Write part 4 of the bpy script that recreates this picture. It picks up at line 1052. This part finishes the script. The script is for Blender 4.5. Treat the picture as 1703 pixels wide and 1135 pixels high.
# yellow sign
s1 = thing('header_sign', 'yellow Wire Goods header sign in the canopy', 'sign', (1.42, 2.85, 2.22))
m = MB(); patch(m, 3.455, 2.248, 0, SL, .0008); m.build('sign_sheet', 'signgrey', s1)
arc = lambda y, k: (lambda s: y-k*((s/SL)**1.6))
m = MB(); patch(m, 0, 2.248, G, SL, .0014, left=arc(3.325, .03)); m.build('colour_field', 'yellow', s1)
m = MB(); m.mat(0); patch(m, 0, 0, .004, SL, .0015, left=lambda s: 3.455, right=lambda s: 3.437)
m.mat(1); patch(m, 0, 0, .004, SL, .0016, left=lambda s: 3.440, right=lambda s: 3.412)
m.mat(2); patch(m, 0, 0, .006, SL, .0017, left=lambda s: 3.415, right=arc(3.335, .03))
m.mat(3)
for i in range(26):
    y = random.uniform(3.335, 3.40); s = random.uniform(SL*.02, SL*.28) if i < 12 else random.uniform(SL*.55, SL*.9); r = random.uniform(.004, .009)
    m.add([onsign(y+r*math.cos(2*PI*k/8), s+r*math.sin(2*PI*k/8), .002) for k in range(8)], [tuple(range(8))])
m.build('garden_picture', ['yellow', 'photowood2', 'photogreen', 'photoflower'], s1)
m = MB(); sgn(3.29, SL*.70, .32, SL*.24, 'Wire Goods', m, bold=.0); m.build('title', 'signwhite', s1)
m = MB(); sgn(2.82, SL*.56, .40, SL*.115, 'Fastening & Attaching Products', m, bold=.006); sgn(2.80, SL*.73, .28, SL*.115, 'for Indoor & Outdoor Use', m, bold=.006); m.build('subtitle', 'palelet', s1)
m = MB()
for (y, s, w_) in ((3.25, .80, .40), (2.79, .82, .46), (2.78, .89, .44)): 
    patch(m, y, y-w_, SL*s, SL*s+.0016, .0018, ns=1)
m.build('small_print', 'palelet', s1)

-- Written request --
Extract all the material, leaving every line as it is.

-- Response to this task --
Write part 4 of the bpy script that recreates this picture. It picks up at line 1052. This part finishes the script. The script is for Blender 4.5. Treat the picture as 1703 pixels wide and 1135 pixels high.
# yellow sign
s1 = thing('header_sign', 'yellow Wire Goods header sign in the canopy', 'sign', (1.42, 2.85, 2.22))
m = MB(); patch(m, 3.455, 2.248, 0, SL, .0008); m.build('sign_sheet', 'signgrey', s1)
arc = lambda y, k: (lambda s: y-k*((s/SL)**1.6))
m = MB(); patch(m, 0, 2.248, G, SL, .0014, left=arc(3.325, .03)); m.build('colour_field', 'yellow', s1)
m = MB(); m.mat(0); patch(m, 0, 0, .004, SL, .0015, left=lambda s: 3.455, right=lambda s: 3.437)
m.mat(1); patch(m, 0, 0, .004, SL, .0016, left=lambda s: 3.440, right=lambda s: 3.412)
m.mat(2); patch(m, 0, 0, .006, SL, .0017, left=lambda s: 3.415, right=arc(3.335, .03))
m.mat(3)
for i in range(26):
    y = random.uniform(3.335, 3.40); s = random.uniform(SL*.02, SL*.28) if i < 12 else random.uniform(SL*.55, SL*.9); r = random.uniform(.004, .009)
    m.add([onsign(y+r*math.cos(2*PI*k/8), s+r*math.sin(2*PI*k/8), .002) for k in range(8)], [tuple(range(8))])
m.build('garden_picture', ['yellow', 'photowood2', 'photogreen', 'photoflower'], s1)
m = MB(); sgn(3.29, SL*.70, .32, SL*.24, 'Wire Goods', m, bold=.0); m.build('title', 'signwhite', s1)
m = MB(); sgn(2.82, SL*.56, .40, SL*.115, 'Fastening & Attaching Products', m, bold=.006); sgn(2.80, SL*.73, .28, SL*.115, 'for Indoor & Outdoor Use', m, bold=.006); m.build('subtitle', 'palelet', s1)
m = MB()
for (y, s, w_) in ((3.25, .80, .40), (2.79, .82, .46), (2.78, .89, .44)): 
    patch(m, y, y-w_, SL*s, SL*s+.0016, .0018, ns=1)
m.build('small_print', 'palelet', s1)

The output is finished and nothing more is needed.